Isolating the mainchain of light-emitting conjugated polymers (LCPs) is an effective strategy to obtain ultrastable efficient deep-blue light-emitting devices for printed optoelectronics. Herein, considering the complicated excitonic behavior that is induced by an uncontrollable film morphology, we proposed a novel asymmetric bilateral steric (ABS) strategy to construct a highly steric wide bandgap LCP (PHPDPF-Cz) via suppressing the formation of the interchain excited state toward efficient organic lasers and deep-blue polymer light-emitting diodes (PLEDs). Two large steric biphenyl (∼1.0 nm) and carbazole (Cz) molecules are introduced into the mainchain asymmetrically localized at the 9- and 4-position to effectively suppress interchain interaction at the molecular level and achieve single-chain excitonic behavior. PHPDPF-Cz shows ultrastable deep-blue emission upon thermal annealing, air aging, and increasing film thickness, with respect to the controlled polymer.

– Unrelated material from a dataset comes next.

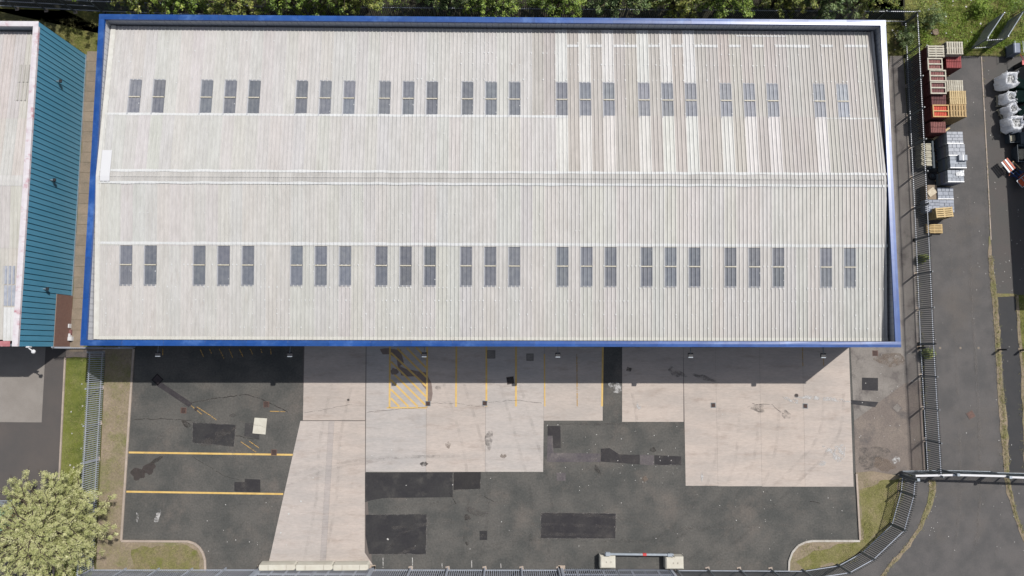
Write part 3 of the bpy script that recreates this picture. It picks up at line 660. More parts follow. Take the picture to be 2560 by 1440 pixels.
for a, b in [(1417, 1446), (1475, 1504), (1533, 1590), (1618, 1648), (1677, 1706), (1735, 1793), (1822, 1852), (1880, 1911), (1936, 2027), (2054, 2087), (2114, 2173)]:
    xa, xb = G(a, 114, 6.5).x, G(b, 116, 6.5).x; dy = G(a, 114.5, 6.5).y
    xa, xb = (SX + round((q - SX) / PIT) * PIT for q in (xa, xb)); band(xa, xb, dy - .11, dy + .11, wav=.03)
band(SX + 55 * SW, SX + 59 * SW, 24.0, 24.1); band(SX + 62 * SW, SX + 66 * SW, LAPN - .03, LAPN + .06, lift=.03, wav=.06)
# verge flashing on the west side, fretted plastic edge
mb = MB(); y = RY0
V = []; F = []
n_ = 120
for i in range(n_ + 1):
    yv = RY0 + (RY1 - RY0) * i / n_; wv = .20 + .05 * random.random()
    V += [(RX0 - .02, yv, zr(yv) + .075), (RX0 + wv + .12, yv, zr(yv) + .06)]
    if i: F.append((2 * i - 2, 2 * i - 1, 2 * i + 1, 2 * i))
put('verge_flashing', mesh('verge_flashing', V, F, M['trim']), WH)
V = []; F = []
for i in range(n_ + 1):
    yv = RY0 + (RY1 - RY0) * i / n_
    V += [(RXE - .14, yv, zr(yv) + .055), (RXE + .01 + .02 * random.random(), yv, zr(yv) + .06), (RXE + .03, yv, zr(yv) - .12)]
    if i: b = 3 * i; F += [(b - 3, b - 2, b + 1, b), (b - 2, b - 1, b + 2, b + 1)]
put('verge_flashing', mesh('verge_flashing', V, F, M['roof']), WH, col=(.97, .96, .95))
# white cover sheet at the west end of the ridge
cv = [G(253, 377, 7.28), G(275, 378, 7.28), G(268, 450, 7.28), G(244, 450, 7.28)]
cx0, cx1 = -29.75, -29.05
V = [(cx0, 12.20, zr(12.2) + .13), (cx1, 12.20, zr(12.2) + .13), (cx1, 12.57, zr(12.57) + .13), (cx0, 12.57, zr(12.57) + .13), (cx1, 14.55, zr(14.55) + .13), (cx0, 14.55, zr(14.55) + .13)]
V2 = [(a, b, c - .05) for a, b, c in V]
put('cover_sheet', mesh('cover_sheet', V + V2, [(0, 1, 2, 3), (3, 2, 4, 5), (0, 6, 7, 1), (1, 7, 8, 2), (2, 8, 10, 4), (0, 3, 9, 6), (3, 5, 11, 9), (5, 4, 10, 11)], M['white']), WH)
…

Therefore, our PHPDPF-Cz presents an excellent thermal-stable deep-blue lasing behavior with a low threshold of ∼2 μJ cm⁻². Finally, efficient and stable deep-blue preliminary PLEDs are fabricated with single-molecule excitonic behavior, which present thickness-independent (80 nm to 250 nm) electroluminescence (EL) properties with a high current efficiency (C.E.) and external quantum efficiency (EQE) of 2.11 cd A⁻¹ and 1.78%, respectively. Obviously, the morphology-independent efficient and stable EL behaviour is desirable for improving device reproducibility and stability, indicating their potential application in printed optoelectronics.